Wealth Management | Plancorp

Four Reasons Why a Starter Home Is a Bad Investment | Plancorp

Written by Peter Lazaroff | January 3, 2019

Owning a first home is an exciting prospect. It has long been part of the quintessential American Dream.

While owning your own house comes with many intangible benefits that are difficult to quantify, there is a financial aspect you must consider. A house and its mortgage will likely be the biggest items on your balance sheet as a first-time home buyer. The math needs to be taken seriously, and that math usually indicates the idea of a starter home as an “investment” is more myth than reality.

Here are four reasons you might be better off renting and saving the money that would have otherwise been spent on a starter home.

1. You probably won’t build equity in your starter home.

Many first-time home buyers purchase a starter home after paying rent every month for years. They don’t want to keep “throwing money away.” The idea that you’re wasting money comes from the fact that you’re building equity in someone else’s property, not your own. But you’re unlikely to build much equity in a starter home yourself unless you stay in the house for seven to 10 years.

There are two issues with this: For one, most of your mortgage payments will go to interest rather than principal in the early years of a typical mortgage. And two, most people overestimate the length of time they will stay in a starter home.

Getting married, having a family, moving to a new city or changing careers are all common life events that happen around the same time you might be buying your first house. Those changes can turn a once-ideal home purchase into a bad financial decision by simply shortening the time you spend as the owner of the property.

2. You’re unlikely to turn a profit from price appreciation.

Many people don’t realize the gains in housing prices mostly come from inflation. Most homes actually depreciate over time when adjusting for inflation, but the problem is compounded further when you consider all the expenses you incur with a starter home.

Right upfront, you'll be out a lot of cash just to complete the transaction--you’ll owe closing costs, agent fees, financing fees and more. You also can expect to pay for regular maintenance, repairs, replacements and renovations. Once you look at the amount of cash you pour into a property you own, you can see how difficult it truly is to come out ahead on a starter home.

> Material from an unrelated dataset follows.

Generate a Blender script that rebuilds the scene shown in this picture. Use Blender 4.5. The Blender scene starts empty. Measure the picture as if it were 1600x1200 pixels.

3. Homes are illiquid and indivisible.

Speaking of cash, yours will get locked up in your home’s equity for as long as you own it. That’s because houses are illiquid assets. Unlike the liquid assets on your balance sheet, homes are indivisible--you can’t slice off a piece of your kitchen and sell it to get cash.

If you want to tap into whatever little equity you can manage to build in your starter home, you have to refinance your mortgage to take the cash out or borrow through a home-equity line. In both cases, it takes time to access the money and the access to funds come at a cost.

4. A single home lacks diversification.

If you’re going to call a starter home an investment, it’s not a very good one considering it’s a highly concentrated bet on a single neighborhood, in a single region of a single country. Compare that to Vanguard’s Total World Stock ETF (VT), for instance, which has 8,099 holdings across all sectors of 42 countries.

For people who are past the starter phase, and think they’ll be staying in their homes for a long time, the math is obviously different. Those people will be owning their homes long enough to pay off principal, take advantage of inflation and hopefully have other assets so the home isn’t where most of their wealth is concentrated.

And, of course, you may still want to buy a starter home despite all the negatives. Just don’t call it an investment.